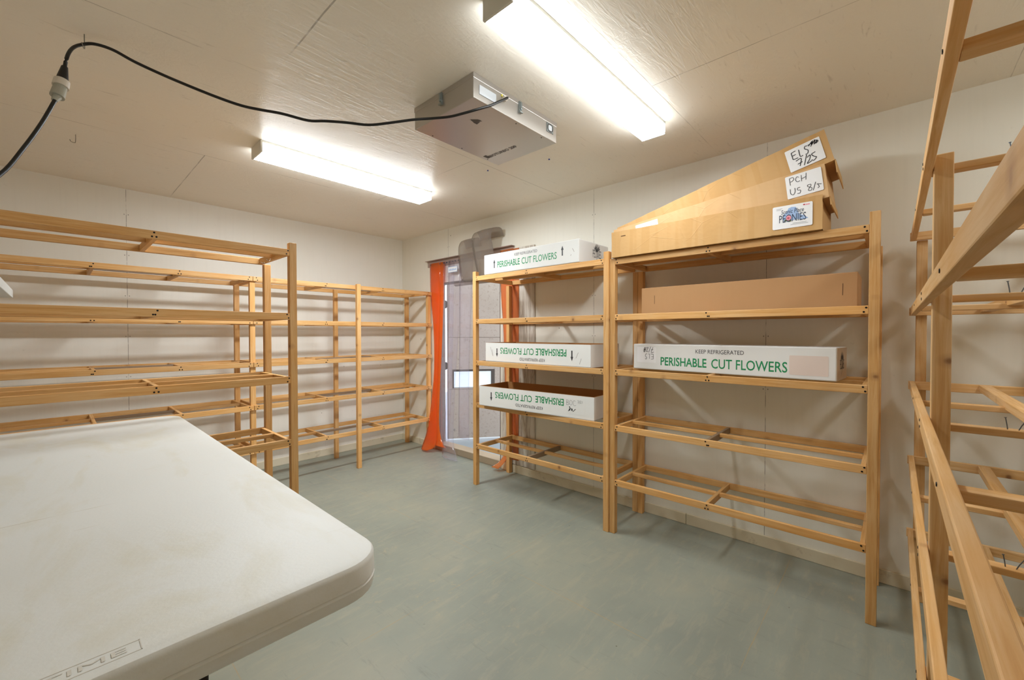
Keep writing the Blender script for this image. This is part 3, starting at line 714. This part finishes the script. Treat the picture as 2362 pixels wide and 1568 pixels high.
sheet('clear_strip', [ys(-.02, 2.08, -1.10, -1.32), ys(-.02, 1.5, -1.10, -1.28), ys(-.02, .9, -1.09, -1.25), ys(-.025, .2, -1.08, -1.25)], M['clear'], cu, ref=ref, bulge=.01)
sheet('folded_strip', [ys(-.022, 1.83, -1.14, -1.44), ys(-.05, 1.95, -1.14, -1.44), ys(-.075, 2.08, -1.15, -1.42), ys(-.10, 2.18, -1.18, -1.42, -.11), ys(-.085, 2.235, -1.20, -1.43), ys(-.045, 2.245, -1.20, -1.43), ys(-.012, 2.17, -1.20, -1.43)], M['smoke'], cu, ref=ref, bulge=.02)
sheet('folded_strip', [ys(-.03, 1.84, -1.40, -1.70), ys(-.07, 1.98, -1.40, -1.68), ys(-.105, 2.12, -1.40, -1.68), ys(-.13, 2.22, -1.41, -1.70, -.15), ys(-.10, 2.285, -1.42, -1.72, -.12), ys(-.05, 2.29, -1.42, -1.74), ys(-.012, 2.22, -1.42, -1.74)], M['smoke'], cu, ref=ref, bulge=.025)
sheet('orange_strip', [ys(-.016, 2.09, -1.69, -1.862), ys(-.016, 1.7, -1.70, -1.862), ys(-.016, 1.3, -1.735, -1.86), ys(-.016, .6, -1.76, -1.86), ys(-.018, .25, -1.775, -1.86), ys(-.05, .1, -1.73, -1.79), ys(-.11, .03, -1.66, -1.75)], M['orange_backlit'], cu, ref=ref, bulge=.0)
sheet('orange_strip', [ys(-.013, 2.085, -1.80, -1.93), ys(-.0135, 1.3, -1.83, -1.925), ys(-.0135, .12, -1.84, -1.92)], M['orange_backlit'], cu, ref=ref, bulge=0)
bm = bmesh.new()
for i in range(4):
    y = -.625-i*.055; cyl(bm, rel((-.036, y, 2.066)), rel((-.030, y, 2.066)), .008, seg=10)
for i in range(4):
    y = -1.70-i*.045; cyl(bm, rel((-.022, y, 2.066)), rel((-.014, y, 2.066)), .008, seg=10)
for i in range(7):
    y = -.86-i*.048; cyl(bm, rel((-.040, y, 2.066)), rel((-.03, y, 2.066)), .007, seg=10)
mesh_obj('rivets', bm, M['nail'], cu)
# small blue-edged label on a clear strip
st = empty('curtain_label', (-.062, -1.04, 1.975), (0, 0, R(-90)), label='small blue-edged label stuck on a clear strip under the curtain rail', cat='label')
flat('paper', [(-.075, -.03), (.075, -.03), (.075, .03), (-.075, .03)], M['paper'], st)
bm = bmesh.new()
for a, b in (((-.075, .026), (.075, .03)), ((-.075, -.03), (.075, -.026)), ((-.075, -.03), (-.071, .03)), ((.071, -.03), (.075, .03))): add_box(bm, (a[0], -.002, a[1]), (b[0], -.0008, b[1]))
for i, hgt in enumerate((.018, .022, .016, .022, .018, .02, .014, .021)): add_box(bm, (-.058+i*.015, -.002, -.012), (-.049+i*.015, -.0008, -.012+hgt))
mesh_obj('blue_print', bm, M['blue'], st)

# ------------------------------------------------------------------ cartons
def carton(bm, L, D, Hh, openn=False, t=.004, bev=.003, jag=0, seed=1):
    if not openn:
        add_box(bm, (0, 0, 0), (L, D, Hh), bev); return
    add_box(bm, (0, 0, 0), (L, D, t)); add_box(bm, (0, 0, 0), (L, t, Hh)); add_box(bm, (0, D-t, 0), (L, D, Hh))
    add_box(bm, (0, t, 0), (t, D-t, Hh)); add_box(bm, (L-t, t, 0), (L, D-t, Hh*(1-jag)))
def arrow(cx, z0, z1, down=False):
    w = .010; hw = .022; m = z0+(z1-z0)*.58
    p = [(cx-w/2, z0), (cx+w/2, z0), (cx+w/2, m), (cx+hw/2, m), (cx, z1), (cx-hw/2, m), (cx-w/2, m)]
    return [(x, z0+z1-z) for x, z in p][::-1] if down else p
def peony_mark(parent, loc, rot, s=1.0, mats=('navy', 'navy')):
    """flower and PEONIES wordmark on a box end, local XZ facing -Y; about .11 wide"""
    g = []
    for k in range(7):
        a = math.pi*k/6; g.append([(.0, .055), (.02*math.cos(a)*s, (.055+.028*math.sin(a))*s)])
    for k in range(9): g.append([(-.024*s+.006*k*s, .050*s), (-.018*s+.005*k*s, (.064+.012*math.sin(k))*s)])
    g.append([(.004*s, .02*s), (-.004*s, -.004*s), (-.014*s, -.016*s)])
    strokes('flower_print', g, .003*s, M['ink'], parent, loc, rot, False)
    text('lettering', 'PEONIES', .042*s, .085*s, M['ink'], parent, (loc[0]-.042*s if abs(rot[2]) < .1 else loc[0], loc[1]-.042*s*(1 if abs(rot[2]) > .1 else 0), loc[2]+.008*s), (R(90), 0, rot[2]))
    text('small_lettering', 'Scenic Place', .012*s, .06*s, M['ink'], parent, (loc[0]-.03*s if abs(rot[2]) < .1 else loc[0], loc[1]-.03*s*(1 if abs(rot[2]) > .1 else 0), loc[2]+.054*s), (R(90), 0, rot[2]))
ZR = R(-90)
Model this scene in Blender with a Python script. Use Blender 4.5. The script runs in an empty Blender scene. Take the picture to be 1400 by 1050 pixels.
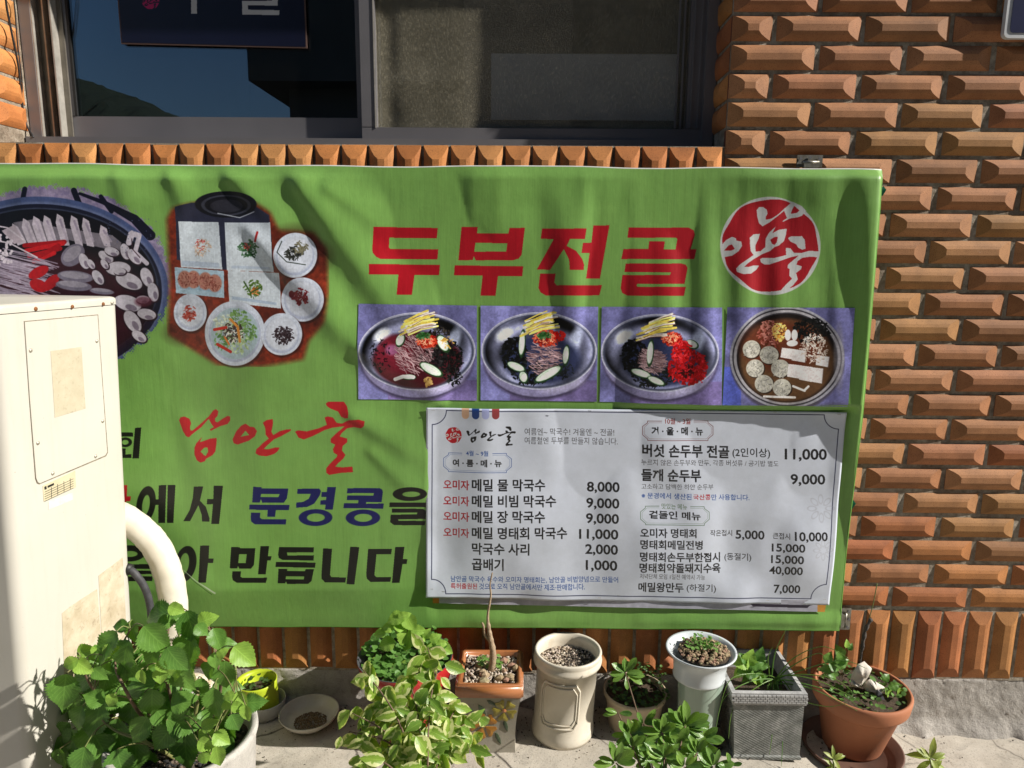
import bpy, bmesh, math, random
import numpy as np
from mathutils import Vector, Matrix
R = math.radians
S = bpy.context.scene
COL = S.collection
random.seed(7); RNG = np.random.default_rng(7)

# ------------------------------------------------------------------ camera
F, PITCH, ROLL, YAW, CD = 970., .174, -.0082, -.0125, 1.742
def _rot():
    cy, sy = math.cos(YAW), math.sin(YAW); cp, sp = math.cos(PITCH), math.sin(PITCH); cr, sr = math.cos(ROLL), math.sin(ROLL)
    return (np.array([[cr, 0, -sr], [0, 1, 0], [sr, 0, cr]]) @ np.array([[1, 0, 0], [0, cp, -sp], [0, sp, cp]])
            @ np.array([[cy, -sy, 0], [sy, cy, 0], [0, 0, 1]]))
CM = _rot(); CP = np.array([0, -CD, 0.])
RIGHT, FWD, UPV = [Vector(r) for r in CM]
cam_d = bpy.data.cameras.new('camera'); cam = bpy.data.objects.new('camera', cam_d); COL.objects.link(cam)
cam_d.sensor_width = 36; cam_d.lens = F / 1400 * 36; cam_d.clip_start = .02; cam_d.clip_end = 2000
mw = Matrix.Identity(4)
for i in range(3):
    mw[i][0] = RIGHT[i]; mw[i][1] = UPV[i]; mw[i][2] = -FWD[i]; mw[i][3] = CP[i]
cam.matrix_world = mw; S.camera = cam

# ------------------------------------------------------------------ light
SUN = Vector((.80, -.18, .52)).normalized()
w = bpy.data.worlds.new('World'); S.world = w; w.use_nodes = True
nt = w.node_tree; bg = nt.nodes['Background']; sky = nt.nodes.new('ShaderNodeTexSky')
sky.sky_type = 'NISHITA'; sky.sun_disc = False; sky.sun_elevation = math.asin(SUN.z)
sky.sun_rotation = math.atan2(SUN.x, SUN.y); sky.air_density = 1.0; sky.dust_density = .3; sky.ozone_density = 2.5
nt.links.new(sky.outputs[0], bg.inputs[0]); bg.inputs[1].default_value = .05
sd = bpy.data.lights.new('sun', 'SUN'); sd.energy = 5.0; sd.angle = R(.6); sd.color = (1, .945, .865)
so = bpy.data.objects.new('sun', sd); COL.objects.link(so)
so.rotation_euler = SUN.to_track_quat('Z', 'Y').to_euler(); so.location = (3, -3, 4)
S.view_settings.view_transform = 'Standard'; S.view_settings.look = 'None'
S.view_settings.exposure = 0.55; S.view_settings.gamma = 1; S.view_settings.use_curve_mapping = False

# ------------------------------------------------------------------ measuring: photo pixel <-> place
def proj(x, y, z):
    x = np.asarray(x, float); y = np.asarray(y, float); z = np.asarray(z, float)
    yy = y + CD
    q = [CM[i, 0] * x + CM[i, 1] * yy + CM[i, 2] * z for i in range(3)]
    return 700 + F * q[0] / q[1], 525 - F * q[2] / q[1]
def ray(u, v): return CM.T @ np.array([(u - 700) / F, 1, (525 - v) / F])
def onY(u, v, Y): d = ray(u, v); return Vector(CP + d * ((Y - CP[1]) / d[1]))
def onZ(u, v, z): d = ray(u, v); return Vector(CP + d * ((z - CP[2]) / d[2]))
def mpp(P): return (Vector(P) - Vector(CP)).dot(FWD) / F      # metres per photo pixel at P
def floor_z(x):
    return float(np.interp(x, [-3, -.5, .2, .6, .8, 1.05, 1.5, 3], [-1.2, -1.185, -1.178, -1.192, -1.215, -1.24, -1.25, -1.27]))
def on_floor(u, v):
    z = -1.19
    for _ in range(6): P = onZ(u, v, z); z = floor_z(P.x)
    return P

# ------------------------------------------------------------------ objects
def tag(o, label=None, cat=None, group=None, kind=None):
    if label: o['label'] = label
    if cat: o['category'] = cat
    if group: o['group'] = group
    if kind: o['kind'] = kind
    return o
def thing(name, label, cat, loc, group=None):
    if name == 'flower_pot': group = 'pots lined up along the foot of the wall'
    o = bpy.data.objects.new(name, None); COL.objects.link(o); o.location = loc; o.empty_display_size = .05
    return tag(o, label, cat, group)
def base(o):
    v = Vector((0, 0, 0))
    while o is not None: v += o.location; o = o.parent
    return v
def link(name, me, parent=None, loc=None):
    o = bpy.data.objects.new(name, me); COL.objects.link(o)
    if parent is not None: o.parent = parent
    if loc is not None: o.location = loc
    return o
def build(name, verts, faces, mat=None, parent=None, smooth=False, uvs=None, origin=None, mats=None):
    """verts in world space; uvs: per vertex"""
    b = base(parent) if parent is not None else (Vector(origin) if origin is not None else Vector((0, 0, 0)))
    me = bpy.data.meshes.new(name)
    me.from_pydata([tuple(Vector(v) - b) for v in verts], [], faces)
    if uvs is not None:
        ul = me.uv_layers.new(name='UVMap'); li = np.empty(len(me.loops), np.int32); me.loops.foreach_get('vertex_index', li)
        ul.data.foreach_set('uv', np.asarray(uvs, np.float32)[li].ravel())
    me.update()
    if smooth: me.polygons.foreach_set('use_smooth', [True] * len(me.polygons))
    if mat: me.materials.append(mat)
    o = link(name, me, parent)
    if parent is None and origin is not None: o.location = b
    return o
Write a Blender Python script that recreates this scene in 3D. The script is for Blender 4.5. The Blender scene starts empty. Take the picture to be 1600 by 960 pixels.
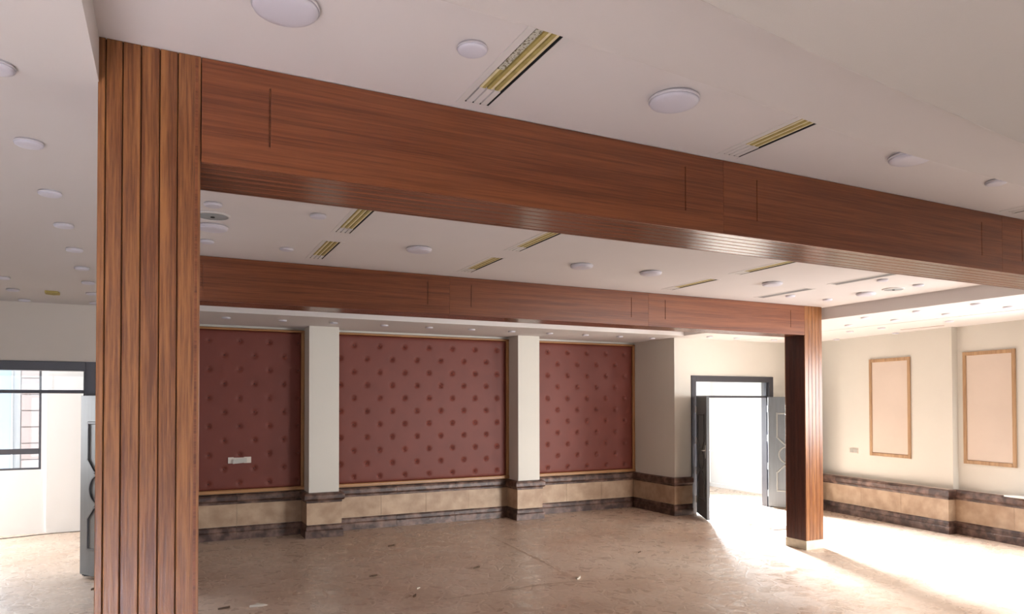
import bpy, math, random
from mathutils import Matrix, Vector
random.seed(7)
S = bpy.context.scene
COL = S.collection

# ------------------------------------------------------------------ camera
cd = bpy.data.cameras.new('camera'); cam = bpy.data.objects.new('camera', cd); COL.objects.link(cam)
ya, pi_, ro = math.radians(26.2378), math.radians(0.9266), math.radians(-0.1019)
R0 = Vector((math.cos(ya), -math.sin(ya), 0)); D0 = Vector((math.sin(ya), math.cos(ya), 0)); U0 = Vector((0, 0, 1))
D1 = D0 * math.cos(pi_) + U0 * math.sin(pi_); U1 = U0 * math.cos(pi_) - D0 * math.sin(pi_)
R2 = R0 * math.cos(ro) + U1 * math.sin(ro); U2 = U1 * math.cos(ro) - R0 * math.sin(ro)
M = Matrix.Identity(4)
for i in range(3):
    M[i][0] = R2[i]; M[i][1] = U2[i]; M[i][2] = -D1[i]
M[2][3] = 1.8
cam.matrix_world = M
cd.sensor_width = 36; cd.lens = 1096.2 / 1600 * 36; cd.shift_y = (611.83 - 480) / 1600
cd.clip_start = 0.05
S.camera = cam

# ------------------------------------------------------------------ sky, daylight, exposure
W = bpy.data.worlds.new('sky'); S.world = W; W.use_nodes = True
W.node_tree.nodes['Background'].inputs[0].default_value = (0.86, 0.93, 1.0, 1)
W.node_tree.nodes['Background'].inputs[1].default_value = 3.0
S.view_settings.view_transform = 'Standard'; S.view_settings.look = 'None'
S.view_settings.gamma = 1; S.view_settings.use_curve_mapping = False
S.view_settings.exposure = -0.32

def area(name, loc, target, sx, sy, power, color, spread=180):
    l = bpy.data.lights.new(name, 'AREA'); l.shape = 'RECTANGLE'; l.size = sx; l.size_y = sy
    l.energy = power; l.color = color; l.spread = math.radians(spread)
    o = bpy.data.objects.new(name, l); COL.objects.link(o); o.location = loc
    d = Vector(target) - Vector(loc); o.rotation_euler = d.to_track_quat('-Z', 'Y').to_euler()
    return o
# daylight coming in through the openings of the hall (each lamp stands in a real window or door opening)
area('daylight_right_glass_door', (8.62, -1.3, 1.25), (6.5, 6.0, 0.7), 2.6, 2.3, 135, (0.99, 0.985, 0.98), 56)
area('daylight_right_window', (9.46, 3.75, 1.8), (7.4, 5.0, 0.6), 1.65, 1.4, 125, (0.96, 0.98, 1.0), 150)
area('daylight_rear_window', (-2.6, -3.85, 1.35), (-2.2, -2.1, 0.0), 2.6, 2.3, 1150, (0.66, 0.77, 1.0), 60)
area('daylight_corridor_right', (9.3, 11.6, 1.75), (8.2, 6.6, 0.0), 1.1, 1.5, 980, (0.90, 0.95, 1.0), 58)
area('daylight_corridor_left', (-3.3, 11.6, 1.5), (-2.0, 8.0, 0.3), 2.2, 2.0, 480, (0.95, 0.97, 1.0))

# ------------------------------------------------------------------ helpers
def tag(o, label=None, cat=None, group=None, kind=None):
    if label: o['label'] = label
    if cat: o['category'] = cat
    if group: o['group'] = group
    if kind: o['kind'] = kind
    return o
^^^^
How many lines of the listing include the string "Take"? Answer with the number alone.

2